Advice for Warm Climates

Spring
  • When danger of frost is past, set out warm-weather plants such as tomatoes and peppers. Sow seeds for squash, beans, corn, and melons.

  • Mulch beds with organic matter to discourage weeds and keep the soil from warming too much and too soon.

  • Use shade cloth or polyspun row cover fabric to protect young transplants from strong sun.

  • Harvest cool-weather crops, such as lettuce and broccoli, before hot weather causes them to bolt and set seed.


Summer
  • Water when rainfall is sparse. Most plants need about 1 inch of water per week. Tomatoes like even more moisture.

  • Mulch all bare soil in the garden to prevent evaporation of moisture and to discourage weeds. Renew the layer when it decomposes.

  • Monitor plants for insect problems and begin controls immediately.

  • Plant succession crops of beans, carrots, and corn as you harvest earlier crops.

  • Erect shade cloths over plants to shield them from the afternoon sun, even if they're sun-loving varieties; most benefit from some shade in the hottest months.


Fall
  • Renew beds for fall planting by adding more organic material such as compost and rotted manure.

  • Sow carrots, beets, and other root crops as well as lettuce for fall harvest.

  • Set out cole crop transplants such as cauliflower, Chinese greens, cabbage, broccoli, and mustard. Shade them if the days are still warm.

  • Clean up plant debris in harvested beds. Mulch to protect the soil over the winter.

  • Build more boxed raised beds.
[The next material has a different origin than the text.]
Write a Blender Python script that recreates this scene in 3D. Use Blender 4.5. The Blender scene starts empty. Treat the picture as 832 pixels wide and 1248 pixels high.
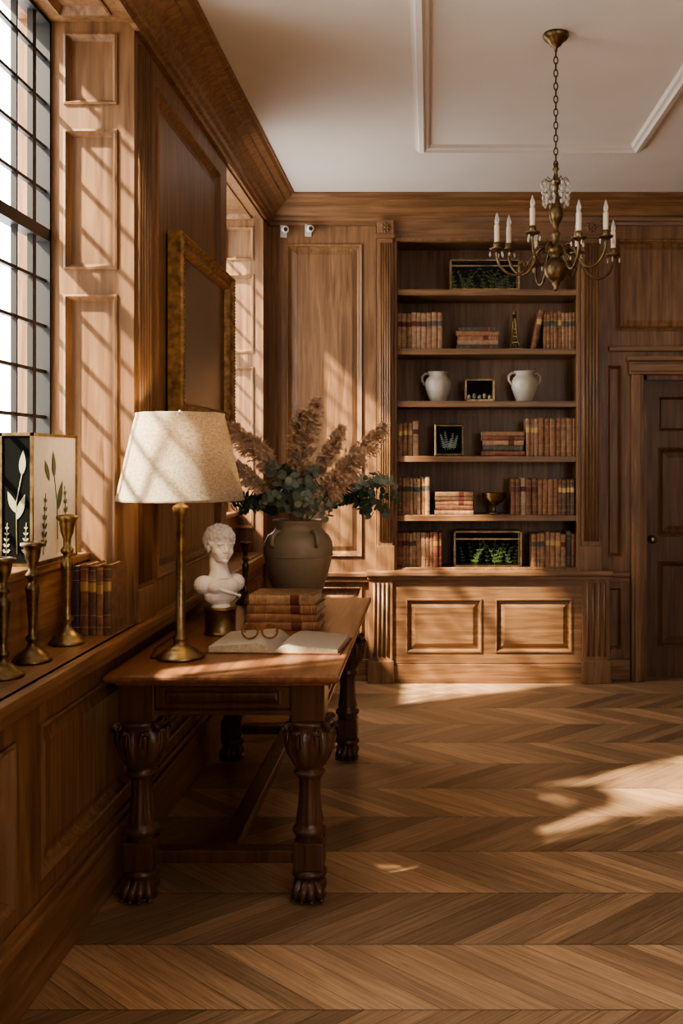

Repair trellises.


Winter
  • Look through mail-order and seed catalogs in time to start cool-weather crops indoors.

  • Continue to enjoy lettuce and Chinese greens by protecting them in a cold frame or with polyspun row cover fabric, or a plastic tunnel.

  • Get out seed-starting equipment and order peat pots and other supplies.

  • Plant peas.

  • Build new compost bins or repair old ones. Turn and consolidate compost piles to prepare for the new season.